The original manuscript had the present day character, Rebecca, showing the research that Katherine did for the book but it made the book too long.  However, it is in the e-book edition.

O-Ei ‘s  father , in history, signed all of the paintings that  O-Ei actually painted.  Most scholars say that O-Ei didn’t mind because back then men owned women and daughters.  Kathleen can’t believe that O-Ei didn’t want recognition.  She said that O-Ei came to her and said, “I want authorship to my works.

David Mitchell’s latest novel is The Thousand Autumns of Jacob de Zoet.  (See may review of it, here).  Here is a description of it, taken from the book:

In 1799, Jacob de Zoet disembarks on the tiny island of Dejima, the Dutch East India Company’s remotest trading post in a Japan otherwise closed to the outside world. A junior clerk, his task is to uncover evidence of the previous Chief Resident’s corruption.

Cold-shouldered by his compatriots, Jacob earns the trust of a local interpreter and, more dangerously, becomes intrigued by a rare woman – a midwife permitted to study on Dejima under the company physician.
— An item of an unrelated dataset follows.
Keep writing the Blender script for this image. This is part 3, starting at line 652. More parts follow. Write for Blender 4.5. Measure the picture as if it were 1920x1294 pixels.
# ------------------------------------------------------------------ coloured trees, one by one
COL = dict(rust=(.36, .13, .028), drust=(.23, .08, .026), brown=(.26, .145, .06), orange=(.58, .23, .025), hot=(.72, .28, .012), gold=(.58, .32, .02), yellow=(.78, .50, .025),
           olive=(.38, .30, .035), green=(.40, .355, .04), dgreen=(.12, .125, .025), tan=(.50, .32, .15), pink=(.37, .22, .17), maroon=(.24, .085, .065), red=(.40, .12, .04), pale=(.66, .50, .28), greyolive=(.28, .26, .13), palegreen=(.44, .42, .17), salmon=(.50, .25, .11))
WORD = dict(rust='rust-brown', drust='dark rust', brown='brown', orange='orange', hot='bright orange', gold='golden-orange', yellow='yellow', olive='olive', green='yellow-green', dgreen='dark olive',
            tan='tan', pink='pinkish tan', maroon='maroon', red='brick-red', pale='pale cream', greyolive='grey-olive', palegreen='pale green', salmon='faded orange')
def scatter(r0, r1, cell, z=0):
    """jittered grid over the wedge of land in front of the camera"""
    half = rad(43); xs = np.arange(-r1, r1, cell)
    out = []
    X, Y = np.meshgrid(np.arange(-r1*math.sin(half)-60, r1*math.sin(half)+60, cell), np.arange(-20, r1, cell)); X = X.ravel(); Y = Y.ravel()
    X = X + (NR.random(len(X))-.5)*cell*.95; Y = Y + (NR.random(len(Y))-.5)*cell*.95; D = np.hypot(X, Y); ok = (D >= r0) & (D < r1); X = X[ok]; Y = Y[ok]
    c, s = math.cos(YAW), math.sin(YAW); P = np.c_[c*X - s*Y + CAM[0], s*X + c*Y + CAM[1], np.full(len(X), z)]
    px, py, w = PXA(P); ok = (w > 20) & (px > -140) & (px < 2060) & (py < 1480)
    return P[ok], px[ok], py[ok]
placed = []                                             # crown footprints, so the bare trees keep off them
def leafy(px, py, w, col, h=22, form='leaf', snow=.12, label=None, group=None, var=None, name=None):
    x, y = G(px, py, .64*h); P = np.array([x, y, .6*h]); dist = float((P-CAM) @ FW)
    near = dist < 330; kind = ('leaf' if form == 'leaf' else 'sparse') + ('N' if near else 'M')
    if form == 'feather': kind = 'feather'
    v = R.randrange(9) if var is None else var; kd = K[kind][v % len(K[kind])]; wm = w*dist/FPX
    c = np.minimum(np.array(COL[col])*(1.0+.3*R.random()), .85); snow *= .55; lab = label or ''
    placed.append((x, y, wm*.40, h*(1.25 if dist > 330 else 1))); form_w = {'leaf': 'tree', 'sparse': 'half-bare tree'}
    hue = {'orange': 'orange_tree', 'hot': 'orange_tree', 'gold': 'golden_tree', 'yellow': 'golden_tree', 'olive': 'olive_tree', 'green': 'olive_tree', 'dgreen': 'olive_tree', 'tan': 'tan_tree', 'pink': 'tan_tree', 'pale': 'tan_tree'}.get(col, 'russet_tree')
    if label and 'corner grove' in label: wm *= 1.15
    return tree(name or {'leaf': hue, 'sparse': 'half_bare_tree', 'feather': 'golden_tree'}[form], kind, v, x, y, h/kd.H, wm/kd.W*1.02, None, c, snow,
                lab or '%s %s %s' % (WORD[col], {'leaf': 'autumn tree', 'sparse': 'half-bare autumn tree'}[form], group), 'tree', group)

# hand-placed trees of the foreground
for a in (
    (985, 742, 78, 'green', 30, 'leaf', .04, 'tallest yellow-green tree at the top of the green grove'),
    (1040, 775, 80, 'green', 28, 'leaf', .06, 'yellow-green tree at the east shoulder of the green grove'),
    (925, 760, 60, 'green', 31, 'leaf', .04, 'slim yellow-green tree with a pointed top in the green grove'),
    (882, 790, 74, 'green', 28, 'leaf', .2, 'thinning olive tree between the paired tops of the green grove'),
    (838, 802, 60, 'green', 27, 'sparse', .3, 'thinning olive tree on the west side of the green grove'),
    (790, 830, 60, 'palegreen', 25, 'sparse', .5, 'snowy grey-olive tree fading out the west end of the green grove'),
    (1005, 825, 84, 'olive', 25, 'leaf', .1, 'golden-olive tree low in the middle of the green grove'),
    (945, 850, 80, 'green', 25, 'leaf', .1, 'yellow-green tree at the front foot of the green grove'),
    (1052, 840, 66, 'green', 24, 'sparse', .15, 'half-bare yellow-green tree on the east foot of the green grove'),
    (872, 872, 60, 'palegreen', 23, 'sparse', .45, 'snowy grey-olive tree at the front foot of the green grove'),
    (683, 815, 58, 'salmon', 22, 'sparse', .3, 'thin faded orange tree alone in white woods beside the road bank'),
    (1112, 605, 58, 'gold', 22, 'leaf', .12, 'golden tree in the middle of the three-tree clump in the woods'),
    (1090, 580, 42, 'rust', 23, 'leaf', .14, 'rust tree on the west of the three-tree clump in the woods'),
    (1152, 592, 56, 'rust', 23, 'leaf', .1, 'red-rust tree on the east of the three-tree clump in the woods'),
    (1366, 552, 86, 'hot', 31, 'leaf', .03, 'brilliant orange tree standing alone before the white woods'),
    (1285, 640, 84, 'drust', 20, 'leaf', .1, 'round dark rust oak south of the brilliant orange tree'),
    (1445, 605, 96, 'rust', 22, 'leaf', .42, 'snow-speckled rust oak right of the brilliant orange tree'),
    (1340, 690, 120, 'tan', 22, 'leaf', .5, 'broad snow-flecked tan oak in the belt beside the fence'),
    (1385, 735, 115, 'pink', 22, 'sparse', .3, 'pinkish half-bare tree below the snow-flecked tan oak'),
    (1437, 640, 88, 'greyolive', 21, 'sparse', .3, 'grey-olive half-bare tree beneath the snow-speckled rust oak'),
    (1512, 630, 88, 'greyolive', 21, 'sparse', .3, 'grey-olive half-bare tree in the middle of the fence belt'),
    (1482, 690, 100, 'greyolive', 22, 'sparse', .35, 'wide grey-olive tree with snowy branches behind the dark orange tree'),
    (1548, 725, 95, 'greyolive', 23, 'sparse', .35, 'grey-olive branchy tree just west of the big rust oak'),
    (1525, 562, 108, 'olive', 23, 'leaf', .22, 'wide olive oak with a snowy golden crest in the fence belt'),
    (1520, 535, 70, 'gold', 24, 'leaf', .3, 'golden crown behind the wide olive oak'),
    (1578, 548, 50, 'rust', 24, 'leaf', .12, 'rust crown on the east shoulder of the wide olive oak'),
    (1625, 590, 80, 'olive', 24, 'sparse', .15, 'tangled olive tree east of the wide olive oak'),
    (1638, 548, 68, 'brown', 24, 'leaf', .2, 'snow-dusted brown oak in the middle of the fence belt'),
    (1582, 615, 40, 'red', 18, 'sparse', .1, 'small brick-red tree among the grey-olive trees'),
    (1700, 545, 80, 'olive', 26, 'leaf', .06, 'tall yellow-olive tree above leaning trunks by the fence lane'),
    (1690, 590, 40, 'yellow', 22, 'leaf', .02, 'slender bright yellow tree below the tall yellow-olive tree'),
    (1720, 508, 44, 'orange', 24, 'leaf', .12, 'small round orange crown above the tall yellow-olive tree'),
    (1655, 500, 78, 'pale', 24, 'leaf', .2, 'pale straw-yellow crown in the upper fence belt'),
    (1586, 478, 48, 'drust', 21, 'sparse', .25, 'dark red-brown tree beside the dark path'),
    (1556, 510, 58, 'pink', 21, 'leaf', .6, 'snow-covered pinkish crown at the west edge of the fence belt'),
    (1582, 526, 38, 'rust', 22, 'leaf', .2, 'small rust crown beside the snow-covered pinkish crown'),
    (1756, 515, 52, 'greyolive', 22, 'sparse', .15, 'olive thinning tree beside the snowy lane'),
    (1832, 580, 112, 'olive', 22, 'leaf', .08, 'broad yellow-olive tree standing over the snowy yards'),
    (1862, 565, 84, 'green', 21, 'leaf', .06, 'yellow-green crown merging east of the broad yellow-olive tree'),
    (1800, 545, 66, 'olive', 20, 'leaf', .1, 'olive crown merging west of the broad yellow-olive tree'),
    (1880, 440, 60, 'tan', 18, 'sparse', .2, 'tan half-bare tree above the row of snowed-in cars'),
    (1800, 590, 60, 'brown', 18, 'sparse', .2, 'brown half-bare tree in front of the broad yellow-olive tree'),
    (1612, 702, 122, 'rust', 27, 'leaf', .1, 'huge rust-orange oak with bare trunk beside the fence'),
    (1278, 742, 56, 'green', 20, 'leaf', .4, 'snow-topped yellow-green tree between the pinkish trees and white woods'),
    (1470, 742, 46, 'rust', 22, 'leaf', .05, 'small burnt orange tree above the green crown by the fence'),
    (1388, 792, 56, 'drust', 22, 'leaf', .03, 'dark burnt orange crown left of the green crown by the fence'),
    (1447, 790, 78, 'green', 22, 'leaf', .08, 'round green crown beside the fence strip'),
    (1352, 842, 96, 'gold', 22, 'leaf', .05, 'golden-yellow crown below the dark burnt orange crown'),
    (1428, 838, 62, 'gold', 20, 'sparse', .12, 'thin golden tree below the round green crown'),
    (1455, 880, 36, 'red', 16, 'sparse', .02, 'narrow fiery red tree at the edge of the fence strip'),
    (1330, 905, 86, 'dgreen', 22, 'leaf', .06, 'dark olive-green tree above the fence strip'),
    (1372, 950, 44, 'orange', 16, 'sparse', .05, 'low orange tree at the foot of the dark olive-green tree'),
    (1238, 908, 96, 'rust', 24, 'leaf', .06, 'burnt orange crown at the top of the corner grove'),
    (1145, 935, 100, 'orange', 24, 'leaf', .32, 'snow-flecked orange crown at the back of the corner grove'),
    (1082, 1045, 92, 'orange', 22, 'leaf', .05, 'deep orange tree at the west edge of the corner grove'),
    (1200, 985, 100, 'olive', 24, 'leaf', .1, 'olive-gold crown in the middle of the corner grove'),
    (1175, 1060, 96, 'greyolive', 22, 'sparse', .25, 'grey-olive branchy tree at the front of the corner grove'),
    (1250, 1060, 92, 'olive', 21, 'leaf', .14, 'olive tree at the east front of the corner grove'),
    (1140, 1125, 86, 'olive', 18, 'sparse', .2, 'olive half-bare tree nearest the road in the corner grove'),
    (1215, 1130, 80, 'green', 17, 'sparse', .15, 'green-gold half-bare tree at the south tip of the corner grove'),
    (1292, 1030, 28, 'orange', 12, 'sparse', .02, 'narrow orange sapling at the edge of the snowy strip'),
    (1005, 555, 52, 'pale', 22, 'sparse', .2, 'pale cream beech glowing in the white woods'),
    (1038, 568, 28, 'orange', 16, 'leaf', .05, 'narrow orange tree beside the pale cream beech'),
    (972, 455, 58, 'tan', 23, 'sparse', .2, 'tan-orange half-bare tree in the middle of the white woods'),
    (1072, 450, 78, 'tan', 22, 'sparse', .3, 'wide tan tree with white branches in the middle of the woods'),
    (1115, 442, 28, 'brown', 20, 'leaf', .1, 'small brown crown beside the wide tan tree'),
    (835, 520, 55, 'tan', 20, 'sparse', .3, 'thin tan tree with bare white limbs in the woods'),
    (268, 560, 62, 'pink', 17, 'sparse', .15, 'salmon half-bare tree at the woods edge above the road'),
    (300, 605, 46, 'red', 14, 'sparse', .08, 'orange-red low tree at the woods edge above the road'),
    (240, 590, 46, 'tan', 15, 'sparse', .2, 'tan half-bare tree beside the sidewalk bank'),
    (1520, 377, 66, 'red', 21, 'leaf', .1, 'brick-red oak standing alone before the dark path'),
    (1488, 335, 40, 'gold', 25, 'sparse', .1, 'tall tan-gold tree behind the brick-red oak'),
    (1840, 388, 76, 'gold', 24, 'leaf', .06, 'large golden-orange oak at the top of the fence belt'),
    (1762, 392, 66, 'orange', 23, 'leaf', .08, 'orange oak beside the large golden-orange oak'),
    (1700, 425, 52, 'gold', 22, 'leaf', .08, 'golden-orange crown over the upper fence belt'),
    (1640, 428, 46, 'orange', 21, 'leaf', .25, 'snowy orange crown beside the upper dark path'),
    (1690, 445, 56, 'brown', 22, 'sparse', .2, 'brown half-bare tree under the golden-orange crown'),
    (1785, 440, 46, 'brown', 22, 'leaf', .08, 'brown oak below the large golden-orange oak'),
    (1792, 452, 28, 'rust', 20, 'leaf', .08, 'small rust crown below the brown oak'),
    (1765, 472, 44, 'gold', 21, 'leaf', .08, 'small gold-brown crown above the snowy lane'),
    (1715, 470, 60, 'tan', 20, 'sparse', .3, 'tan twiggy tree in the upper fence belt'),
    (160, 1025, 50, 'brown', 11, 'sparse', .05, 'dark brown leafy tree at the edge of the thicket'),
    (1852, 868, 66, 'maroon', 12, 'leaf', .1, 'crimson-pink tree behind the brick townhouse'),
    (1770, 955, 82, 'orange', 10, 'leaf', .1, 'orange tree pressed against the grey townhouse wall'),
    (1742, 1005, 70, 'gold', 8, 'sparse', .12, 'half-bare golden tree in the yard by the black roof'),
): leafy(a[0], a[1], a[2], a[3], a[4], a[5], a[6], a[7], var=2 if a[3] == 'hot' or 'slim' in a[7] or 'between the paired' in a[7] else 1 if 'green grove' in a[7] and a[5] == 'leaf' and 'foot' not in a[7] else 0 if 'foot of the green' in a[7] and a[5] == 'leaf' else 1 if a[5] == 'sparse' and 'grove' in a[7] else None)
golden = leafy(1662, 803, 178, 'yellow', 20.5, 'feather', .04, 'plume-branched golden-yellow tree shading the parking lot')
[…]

He cannot foresee how disastrously each will be betrayed by someone they trust, nor how intertwined and far-reaching the consequences.

Duplicity and integrity, love and lust, guilt and faith, cold murder and strange immortality stalk the stage in this enthralling novel, which brings to vivid life the ordinary – and extraordinary – people caught up in a tectonic shift between East and West.

Mr.Mitchell talked about historical fiction as a genre.  The history part is “reconnecting with the past human race.  What is good history, can be bad fiction unless you manipulate it.  It has to be authentically wrong. “

David said, ”  You have to make characters each different with use of speech or all of them will sound like the Borg.”  The audience laughed.  David said, I’m glad there are some Star Trek fans here.” More laughter.

An audience member asked David how he decided to write.  David said, I excrete dialogue, my head just does that.  Your question is “like asking a pumpkin plant when it decided to grow.”

This was my question to David, “how did you think up the House of the Sisters and was there any fact it was based on?  David said, “not as far as I known.  I asked myself if it was even remotely possible, the answer was yes and I went with it.  There  was a religion in Japan that had no text, bible, or pope.  Who’s to say that a cult wasn’t formed from it.”

Well, this event added another book on to my “must read” list, ‘The Ghost Brush’ by Katherine Govier.  I’m quite temped to buy it in e-book form to get the un-cut edition.